L’opération permet à l’investisseur de choisir les risques qu’il désire supporter. Il tient par exemple à prendre un risque sur les actions technologiques américaines mais refuse de supporter le risque du dollar, selon l’économiste genevois. Avec la protection, on annule l’impact des fluctuations qui pourraient intervenir durant le temps de son exposition à un risque de change, indique-t-il.
Techniquement, l’opération est simple, selon l’économiste. La banque de gestion qui veut couvrir le risque du dollar pour son fonds vend à terme le dollar au cours d’aujourd’hui. Elle fixe maintenant leprix auquel l’échange s’effectue à terme, généralement à trois mois, selon l’économiste genevois. «Cette opération est mécanique et ne comporte aucune spéculation», précise-t-il.
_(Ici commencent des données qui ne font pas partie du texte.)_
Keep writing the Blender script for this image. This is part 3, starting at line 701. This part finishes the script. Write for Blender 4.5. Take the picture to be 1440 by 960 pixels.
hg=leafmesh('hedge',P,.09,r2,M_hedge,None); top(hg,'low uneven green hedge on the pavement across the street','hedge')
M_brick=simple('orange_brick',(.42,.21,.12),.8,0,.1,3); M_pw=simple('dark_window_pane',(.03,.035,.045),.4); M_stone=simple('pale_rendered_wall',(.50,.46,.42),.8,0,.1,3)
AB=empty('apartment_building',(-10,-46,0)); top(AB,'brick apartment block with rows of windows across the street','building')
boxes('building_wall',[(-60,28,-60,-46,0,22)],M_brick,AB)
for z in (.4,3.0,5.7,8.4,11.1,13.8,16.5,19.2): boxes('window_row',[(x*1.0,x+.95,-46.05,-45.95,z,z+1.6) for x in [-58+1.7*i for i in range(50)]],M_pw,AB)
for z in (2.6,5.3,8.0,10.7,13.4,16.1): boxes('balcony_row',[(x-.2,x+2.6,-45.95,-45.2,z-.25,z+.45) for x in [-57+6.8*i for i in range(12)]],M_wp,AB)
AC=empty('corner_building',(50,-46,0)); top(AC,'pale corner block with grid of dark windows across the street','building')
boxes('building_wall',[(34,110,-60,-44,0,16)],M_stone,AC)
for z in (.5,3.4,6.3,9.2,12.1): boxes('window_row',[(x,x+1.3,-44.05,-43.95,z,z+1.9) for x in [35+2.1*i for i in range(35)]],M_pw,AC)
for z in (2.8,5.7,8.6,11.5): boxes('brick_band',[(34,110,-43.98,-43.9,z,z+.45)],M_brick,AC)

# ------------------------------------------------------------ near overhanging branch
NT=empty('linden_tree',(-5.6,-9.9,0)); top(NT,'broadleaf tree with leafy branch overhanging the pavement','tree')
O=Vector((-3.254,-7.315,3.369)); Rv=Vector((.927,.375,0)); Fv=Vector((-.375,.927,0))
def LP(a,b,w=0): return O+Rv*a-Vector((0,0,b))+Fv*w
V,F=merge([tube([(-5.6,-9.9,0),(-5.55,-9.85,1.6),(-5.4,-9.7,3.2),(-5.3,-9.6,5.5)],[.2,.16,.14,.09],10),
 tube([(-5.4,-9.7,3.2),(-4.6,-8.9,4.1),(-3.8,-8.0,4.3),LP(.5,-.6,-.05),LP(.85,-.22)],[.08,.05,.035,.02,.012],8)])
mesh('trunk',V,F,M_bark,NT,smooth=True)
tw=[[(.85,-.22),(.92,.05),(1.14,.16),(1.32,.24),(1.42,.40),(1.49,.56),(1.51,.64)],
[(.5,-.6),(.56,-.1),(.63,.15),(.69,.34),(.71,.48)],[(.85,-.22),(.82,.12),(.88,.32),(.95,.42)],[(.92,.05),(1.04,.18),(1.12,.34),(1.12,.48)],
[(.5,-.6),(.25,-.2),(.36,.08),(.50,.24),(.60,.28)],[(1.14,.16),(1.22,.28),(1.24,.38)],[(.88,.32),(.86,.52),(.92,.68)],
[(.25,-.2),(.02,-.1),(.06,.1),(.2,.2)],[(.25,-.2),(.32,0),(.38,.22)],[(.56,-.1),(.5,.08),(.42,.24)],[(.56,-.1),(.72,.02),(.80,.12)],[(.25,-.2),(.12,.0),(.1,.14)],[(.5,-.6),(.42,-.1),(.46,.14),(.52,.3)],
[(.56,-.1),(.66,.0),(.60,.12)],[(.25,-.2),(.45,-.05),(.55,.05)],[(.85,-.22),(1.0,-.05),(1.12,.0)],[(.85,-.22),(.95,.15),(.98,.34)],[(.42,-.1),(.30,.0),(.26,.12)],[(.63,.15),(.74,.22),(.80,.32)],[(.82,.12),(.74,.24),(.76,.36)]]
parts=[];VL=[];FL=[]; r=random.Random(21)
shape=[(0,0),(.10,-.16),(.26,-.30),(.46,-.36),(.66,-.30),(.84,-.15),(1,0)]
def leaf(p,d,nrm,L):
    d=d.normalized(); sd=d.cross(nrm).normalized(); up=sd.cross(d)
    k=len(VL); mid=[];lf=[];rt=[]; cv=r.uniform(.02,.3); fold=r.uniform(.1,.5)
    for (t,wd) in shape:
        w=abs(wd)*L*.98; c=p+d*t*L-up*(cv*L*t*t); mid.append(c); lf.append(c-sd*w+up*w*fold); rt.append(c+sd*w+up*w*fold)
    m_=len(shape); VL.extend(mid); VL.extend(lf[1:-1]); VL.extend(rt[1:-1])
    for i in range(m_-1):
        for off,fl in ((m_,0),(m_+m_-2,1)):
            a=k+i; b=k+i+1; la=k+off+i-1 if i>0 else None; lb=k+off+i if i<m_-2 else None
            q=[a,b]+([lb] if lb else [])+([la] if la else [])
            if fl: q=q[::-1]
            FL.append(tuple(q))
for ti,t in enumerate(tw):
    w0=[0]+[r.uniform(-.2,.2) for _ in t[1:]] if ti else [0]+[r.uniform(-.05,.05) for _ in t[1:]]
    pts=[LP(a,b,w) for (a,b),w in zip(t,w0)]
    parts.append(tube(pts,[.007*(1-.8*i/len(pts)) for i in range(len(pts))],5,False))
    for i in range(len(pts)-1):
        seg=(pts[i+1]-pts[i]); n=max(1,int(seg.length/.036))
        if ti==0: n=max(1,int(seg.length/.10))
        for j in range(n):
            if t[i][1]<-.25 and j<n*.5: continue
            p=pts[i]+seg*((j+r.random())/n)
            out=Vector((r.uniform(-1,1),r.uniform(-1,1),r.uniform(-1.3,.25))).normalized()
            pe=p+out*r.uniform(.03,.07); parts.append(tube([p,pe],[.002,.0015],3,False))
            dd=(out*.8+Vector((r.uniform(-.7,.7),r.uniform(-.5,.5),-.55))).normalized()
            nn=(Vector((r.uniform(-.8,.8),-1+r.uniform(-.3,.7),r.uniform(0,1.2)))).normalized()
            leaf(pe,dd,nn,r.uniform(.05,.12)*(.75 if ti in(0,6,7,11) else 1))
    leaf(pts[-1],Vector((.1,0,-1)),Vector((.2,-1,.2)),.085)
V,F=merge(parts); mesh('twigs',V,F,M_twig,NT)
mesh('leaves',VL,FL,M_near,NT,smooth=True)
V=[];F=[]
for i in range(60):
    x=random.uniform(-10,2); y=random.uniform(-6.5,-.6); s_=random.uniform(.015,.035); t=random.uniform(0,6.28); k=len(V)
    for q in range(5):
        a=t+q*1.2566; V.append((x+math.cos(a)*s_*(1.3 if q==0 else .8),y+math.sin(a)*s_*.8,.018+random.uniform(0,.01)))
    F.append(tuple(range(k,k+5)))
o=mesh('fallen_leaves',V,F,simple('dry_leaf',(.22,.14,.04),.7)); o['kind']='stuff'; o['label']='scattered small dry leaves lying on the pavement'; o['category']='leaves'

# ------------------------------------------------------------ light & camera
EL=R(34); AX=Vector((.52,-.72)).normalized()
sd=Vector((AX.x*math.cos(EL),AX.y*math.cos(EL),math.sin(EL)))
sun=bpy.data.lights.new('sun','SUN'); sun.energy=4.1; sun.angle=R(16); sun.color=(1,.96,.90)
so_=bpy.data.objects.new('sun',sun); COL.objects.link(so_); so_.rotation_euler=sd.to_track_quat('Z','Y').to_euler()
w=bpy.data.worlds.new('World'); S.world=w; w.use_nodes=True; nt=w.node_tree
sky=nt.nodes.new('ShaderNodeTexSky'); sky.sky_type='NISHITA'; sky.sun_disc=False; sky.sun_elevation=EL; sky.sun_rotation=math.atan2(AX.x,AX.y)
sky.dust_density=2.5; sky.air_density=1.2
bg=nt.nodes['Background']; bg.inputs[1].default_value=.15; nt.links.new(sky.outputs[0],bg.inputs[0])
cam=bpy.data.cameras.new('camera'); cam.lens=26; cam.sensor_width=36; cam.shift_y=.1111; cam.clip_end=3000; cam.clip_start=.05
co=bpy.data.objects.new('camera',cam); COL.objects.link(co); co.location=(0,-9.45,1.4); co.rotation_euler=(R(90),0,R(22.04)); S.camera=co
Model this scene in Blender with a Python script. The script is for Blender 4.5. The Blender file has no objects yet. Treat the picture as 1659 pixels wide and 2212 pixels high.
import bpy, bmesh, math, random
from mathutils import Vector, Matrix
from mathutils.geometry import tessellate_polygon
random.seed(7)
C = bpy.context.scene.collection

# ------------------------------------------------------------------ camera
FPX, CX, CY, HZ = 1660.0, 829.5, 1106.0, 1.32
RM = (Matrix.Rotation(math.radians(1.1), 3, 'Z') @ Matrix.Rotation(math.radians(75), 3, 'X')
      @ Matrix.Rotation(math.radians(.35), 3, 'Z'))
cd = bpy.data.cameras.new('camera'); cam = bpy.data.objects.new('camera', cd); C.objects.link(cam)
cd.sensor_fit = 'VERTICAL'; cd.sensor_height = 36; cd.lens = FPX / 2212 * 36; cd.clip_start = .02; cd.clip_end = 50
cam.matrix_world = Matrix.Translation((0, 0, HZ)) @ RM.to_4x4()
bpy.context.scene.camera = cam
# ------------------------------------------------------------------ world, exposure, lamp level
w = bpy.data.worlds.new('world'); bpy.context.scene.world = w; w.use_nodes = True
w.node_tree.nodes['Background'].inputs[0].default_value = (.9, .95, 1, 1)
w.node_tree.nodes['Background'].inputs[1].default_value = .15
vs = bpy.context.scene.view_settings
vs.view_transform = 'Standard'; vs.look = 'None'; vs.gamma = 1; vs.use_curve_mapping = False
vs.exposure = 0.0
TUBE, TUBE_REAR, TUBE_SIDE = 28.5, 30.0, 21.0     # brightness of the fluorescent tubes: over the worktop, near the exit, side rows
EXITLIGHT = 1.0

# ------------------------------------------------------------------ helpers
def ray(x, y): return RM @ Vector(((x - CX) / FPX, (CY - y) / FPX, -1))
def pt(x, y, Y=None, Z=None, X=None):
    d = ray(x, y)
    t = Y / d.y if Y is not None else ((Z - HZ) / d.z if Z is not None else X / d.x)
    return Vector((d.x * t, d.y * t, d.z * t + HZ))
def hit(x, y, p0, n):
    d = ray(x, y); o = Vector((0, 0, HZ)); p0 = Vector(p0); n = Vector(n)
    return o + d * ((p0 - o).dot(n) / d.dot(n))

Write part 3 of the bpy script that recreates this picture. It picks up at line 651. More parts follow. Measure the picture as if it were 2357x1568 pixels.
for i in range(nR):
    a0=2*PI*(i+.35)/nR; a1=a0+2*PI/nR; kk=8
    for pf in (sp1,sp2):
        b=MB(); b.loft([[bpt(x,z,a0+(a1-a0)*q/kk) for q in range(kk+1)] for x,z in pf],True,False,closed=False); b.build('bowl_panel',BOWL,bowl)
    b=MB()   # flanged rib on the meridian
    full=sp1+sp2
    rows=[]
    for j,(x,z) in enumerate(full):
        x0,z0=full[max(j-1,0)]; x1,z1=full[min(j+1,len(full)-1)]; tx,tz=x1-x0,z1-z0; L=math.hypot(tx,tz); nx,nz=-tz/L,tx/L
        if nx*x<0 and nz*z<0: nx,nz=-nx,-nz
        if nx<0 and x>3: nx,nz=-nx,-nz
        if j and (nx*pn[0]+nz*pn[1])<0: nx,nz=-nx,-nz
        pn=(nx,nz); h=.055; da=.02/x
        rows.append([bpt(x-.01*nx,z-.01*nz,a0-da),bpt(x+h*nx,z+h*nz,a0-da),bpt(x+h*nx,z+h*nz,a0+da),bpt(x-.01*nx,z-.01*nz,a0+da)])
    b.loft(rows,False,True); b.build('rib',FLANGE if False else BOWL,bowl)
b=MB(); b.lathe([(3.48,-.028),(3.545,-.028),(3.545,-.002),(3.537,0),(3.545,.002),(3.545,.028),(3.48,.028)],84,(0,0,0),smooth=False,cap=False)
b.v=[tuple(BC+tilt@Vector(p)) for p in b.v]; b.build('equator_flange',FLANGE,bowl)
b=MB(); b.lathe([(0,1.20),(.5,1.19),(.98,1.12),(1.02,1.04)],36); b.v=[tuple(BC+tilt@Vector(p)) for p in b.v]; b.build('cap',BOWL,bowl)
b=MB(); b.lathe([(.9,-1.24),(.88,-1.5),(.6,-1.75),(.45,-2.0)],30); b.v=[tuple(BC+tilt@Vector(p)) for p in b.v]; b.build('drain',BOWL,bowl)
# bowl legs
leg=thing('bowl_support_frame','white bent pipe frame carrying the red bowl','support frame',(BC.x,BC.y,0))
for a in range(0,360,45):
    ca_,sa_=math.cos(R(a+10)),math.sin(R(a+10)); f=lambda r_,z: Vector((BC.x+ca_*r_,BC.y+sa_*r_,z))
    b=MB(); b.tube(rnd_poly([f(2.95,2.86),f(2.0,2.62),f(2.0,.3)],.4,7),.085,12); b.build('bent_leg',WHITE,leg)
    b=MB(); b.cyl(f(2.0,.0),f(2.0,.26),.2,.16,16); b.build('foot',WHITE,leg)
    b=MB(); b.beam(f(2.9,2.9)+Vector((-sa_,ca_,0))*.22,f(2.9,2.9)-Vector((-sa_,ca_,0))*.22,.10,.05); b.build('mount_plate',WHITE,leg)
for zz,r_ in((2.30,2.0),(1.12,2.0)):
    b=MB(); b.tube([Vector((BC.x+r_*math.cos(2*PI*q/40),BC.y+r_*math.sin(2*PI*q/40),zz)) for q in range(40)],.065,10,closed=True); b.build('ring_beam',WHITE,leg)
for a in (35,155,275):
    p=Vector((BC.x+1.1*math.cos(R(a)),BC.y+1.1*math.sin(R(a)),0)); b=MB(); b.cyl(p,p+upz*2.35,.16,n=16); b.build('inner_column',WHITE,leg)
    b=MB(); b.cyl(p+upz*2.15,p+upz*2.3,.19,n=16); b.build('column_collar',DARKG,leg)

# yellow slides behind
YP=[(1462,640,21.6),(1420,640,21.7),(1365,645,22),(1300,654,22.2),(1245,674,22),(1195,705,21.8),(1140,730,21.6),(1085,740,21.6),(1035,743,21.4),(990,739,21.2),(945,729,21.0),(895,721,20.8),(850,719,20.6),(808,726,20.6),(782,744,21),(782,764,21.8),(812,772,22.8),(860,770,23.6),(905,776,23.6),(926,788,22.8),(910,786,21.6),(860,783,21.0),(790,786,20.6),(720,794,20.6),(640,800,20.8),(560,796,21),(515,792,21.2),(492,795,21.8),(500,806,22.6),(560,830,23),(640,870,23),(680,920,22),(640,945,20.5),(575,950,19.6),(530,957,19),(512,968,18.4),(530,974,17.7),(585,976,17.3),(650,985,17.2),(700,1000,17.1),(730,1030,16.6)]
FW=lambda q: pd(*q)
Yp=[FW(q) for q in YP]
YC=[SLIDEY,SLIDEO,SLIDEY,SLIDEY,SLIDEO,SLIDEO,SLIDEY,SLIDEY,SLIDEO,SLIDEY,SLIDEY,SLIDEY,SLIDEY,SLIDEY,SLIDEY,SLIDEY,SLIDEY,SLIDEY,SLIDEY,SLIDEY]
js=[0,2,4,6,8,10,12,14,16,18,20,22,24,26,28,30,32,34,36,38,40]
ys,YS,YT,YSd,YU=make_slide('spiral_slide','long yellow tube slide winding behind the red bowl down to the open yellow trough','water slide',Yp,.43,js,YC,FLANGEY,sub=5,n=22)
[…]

Comme la transaction de couverture fait intervenir des contrats à terme, donc des dérivés, l’investisseur supporte toutefois un risque de contre-partie sur cette partie-là de son fonds.
Toutefois, «la différence des frais de gestion entre un ETF «currency hedged» et un autre sans protection n’est que de 5 points de base, sur base annuelle _le hedging se fait toutefois sur base mensuelle-», selon Sven Württemberger. «Notre objectif n’est pas de gagner de l’argent sur les courtages liés aux effets de change», indique iShares.
Les caisses de pension et les banques privées sont de plus en plus attirées par ce type de produits, selon nos interlocuteurs. Les investisseurs professionnels pratiquent une version encore plus sophistiquée, la couverture dynamique du risque de change. Ils décident par exemple, selon leur propension au risque et de leur profil de risque, de varier leur niveau de protection et de ne couvrir que 50 ou 80% du risque en fonction du marché, fait valoir Markus Kramer.
De plus, pour ces professionnels, selon Credit Suisse, des solutions dites d’ «overlay» existent. Elles permettent de gérer la protection de façon centralisée et non pas sur chaque produit détenu par l’investissement.